SHORT TASK ->
Write out the whole of the material exactly.

#### STORED ROWS

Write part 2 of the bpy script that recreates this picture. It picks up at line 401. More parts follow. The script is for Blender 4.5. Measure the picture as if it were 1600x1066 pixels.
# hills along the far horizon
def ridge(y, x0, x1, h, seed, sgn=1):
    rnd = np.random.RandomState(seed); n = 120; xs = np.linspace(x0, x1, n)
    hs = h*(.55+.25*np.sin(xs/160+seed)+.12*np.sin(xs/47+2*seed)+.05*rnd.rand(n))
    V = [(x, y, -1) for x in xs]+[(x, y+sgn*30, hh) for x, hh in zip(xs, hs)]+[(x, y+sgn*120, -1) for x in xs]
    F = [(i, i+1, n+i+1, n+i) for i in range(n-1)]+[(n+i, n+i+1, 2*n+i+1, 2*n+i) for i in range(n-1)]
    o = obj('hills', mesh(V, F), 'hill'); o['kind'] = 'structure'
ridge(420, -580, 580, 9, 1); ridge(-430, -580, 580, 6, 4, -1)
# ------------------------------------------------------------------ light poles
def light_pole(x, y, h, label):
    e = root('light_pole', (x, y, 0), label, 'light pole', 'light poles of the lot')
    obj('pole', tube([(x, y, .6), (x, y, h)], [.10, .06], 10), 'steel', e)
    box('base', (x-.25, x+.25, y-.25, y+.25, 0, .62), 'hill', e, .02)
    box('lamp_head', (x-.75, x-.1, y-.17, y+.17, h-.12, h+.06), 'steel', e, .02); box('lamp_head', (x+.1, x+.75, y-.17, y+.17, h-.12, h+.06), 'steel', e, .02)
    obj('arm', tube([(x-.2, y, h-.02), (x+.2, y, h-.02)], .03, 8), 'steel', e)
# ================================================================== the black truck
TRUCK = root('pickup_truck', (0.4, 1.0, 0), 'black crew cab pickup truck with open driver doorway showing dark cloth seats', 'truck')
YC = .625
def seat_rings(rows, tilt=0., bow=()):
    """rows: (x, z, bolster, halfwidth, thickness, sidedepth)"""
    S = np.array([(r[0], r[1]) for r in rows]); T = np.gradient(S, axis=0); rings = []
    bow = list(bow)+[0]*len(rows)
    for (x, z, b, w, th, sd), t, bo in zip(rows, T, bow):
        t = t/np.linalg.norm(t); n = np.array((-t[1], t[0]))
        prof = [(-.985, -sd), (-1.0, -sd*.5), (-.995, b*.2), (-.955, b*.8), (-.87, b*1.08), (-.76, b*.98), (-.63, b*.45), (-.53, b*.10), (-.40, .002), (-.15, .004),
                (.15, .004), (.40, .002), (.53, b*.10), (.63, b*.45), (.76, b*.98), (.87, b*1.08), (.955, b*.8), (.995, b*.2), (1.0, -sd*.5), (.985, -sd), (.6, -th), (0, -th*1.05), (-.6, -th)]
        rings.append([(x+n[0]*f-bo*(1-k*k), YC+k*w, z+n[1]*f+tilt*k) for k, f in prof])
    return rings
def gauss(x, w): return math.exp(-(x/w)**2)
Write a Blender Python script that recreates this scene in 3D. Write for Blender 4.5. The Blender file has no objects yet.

########

SOLUTION FOR THIS TASK ->
Write part 2 of the bpy script that recreates this picture. It picks up at line 401. More parts follow. The script is for Blender 4.5. Measure the picture as if it were 1600x1066 pixels.
# hills along the far horizon
def ridge(y, x0, x1, h, seed, sgn=1):
    rnd = np.random.RandomState(seed); n = 120; xs = np.linspace(x0, x1, n)
    hs = h*(.55+.25*np.sin(xs/160+seed)+.12*np.sin(xs/47+2*seed)+.05*rnd.rand(n))
    V = [(x, y, -1) for x in xs]+[(x, y+sgn*30, hh) for x, hh in zip(xs, hs)]+[(x, y+sgn*120, -1) for x in xs]
    F = [(i, i+1, n+i+1, n+i) for i in range(n-1)]+[(n+i, n+i+1, 2*n+i+1, 2*n+i) for i in range(n-1)]
    o = obj('hills', mesh(V, F), 'hill'); o['kind'] = 'structure'
ridge(420, -580, 580, 9, 1); ridge(-430, -580, 580, 6, 4, -1)
# ------------------------------------------------------------------ light poles
def light_pole(x, y, h, label):
    e = root('light_pole', (x, y, 0), label, 'light pole', 'light poles of the lot')
    obj('pole', tube([(x, y, .6), (x, y, h)], [.10, .06], 10), 'steel', e)
    box('base', (x-.25, x+.25, y-.25, y+.25, 0, .62), 'hill', e, .02)
    box('lamp_head', (x-.75, x-.1, y-.17, y+.17, h-.12, h+.06), 'steel', e, .02); box('lamp_head', (x+.1, x+.75, y-.17, y+.17, h-.12, h+.06), 'steel', e, .02)
    obj('arm', tube([(x-.2, y, h-.02), (x+.2, y, h-.02)], .03, 8), 'steel', e)
# ================================================================== the black truck
TRUCK = root('pickup_truck', (0.4, 1.0, 0), 'black crew cab pickup truck with open driver doorway showing dark cloth seats', 'truck')
YC = .625
def seat_rings(rows, tilt=0., bow=()):
    """rows: (x, z, bolster, halfwidth, thickness, sidedepth)"""
    S = np.array([(r[0], r[1]) for r in rows]); T = np.gradient(S, axis=0); rings = []
    bow = list(bow)+[0]*len(rows)
    for (x, z, b, w, th, sd), t, bo in zip(rows, T, bow):
        t = t/np.linalg.norm(t); n = np.array((-t[1], t[0]))
        prof = [(-.985, -sd), (-1.0, -sd*.5), (-.995, b*.2), (-.955, b*.8), (-.87, b*1.08), (-.76, b*.98), (-.63, b*.45), (-.53, b*.10), (-.40, .002), (-.15, .004),
                (.15, .004), (.40, .002), (.53, b*.10), (.63, b*.45), (.76, b*.98), (.87, b*1.08), (.955, b*.8), (.995, b*.2), (1.0, -sd*.5), (.985, -sd), (.6, -th), (0, -th*1.05), (-.6, -th)]
        rings.append([(x+n[0]*f-bo*(1-k*k), YC+k*w, z+n[1]*f+tilt*k) for k, f in prof])
    return rings
def gauss(x, w): return math.exp(-(x/w)**2)
Write a Blender Python script that recreates this scene in 3D. Write for Blender 4.5. The Blender file has no objects yet.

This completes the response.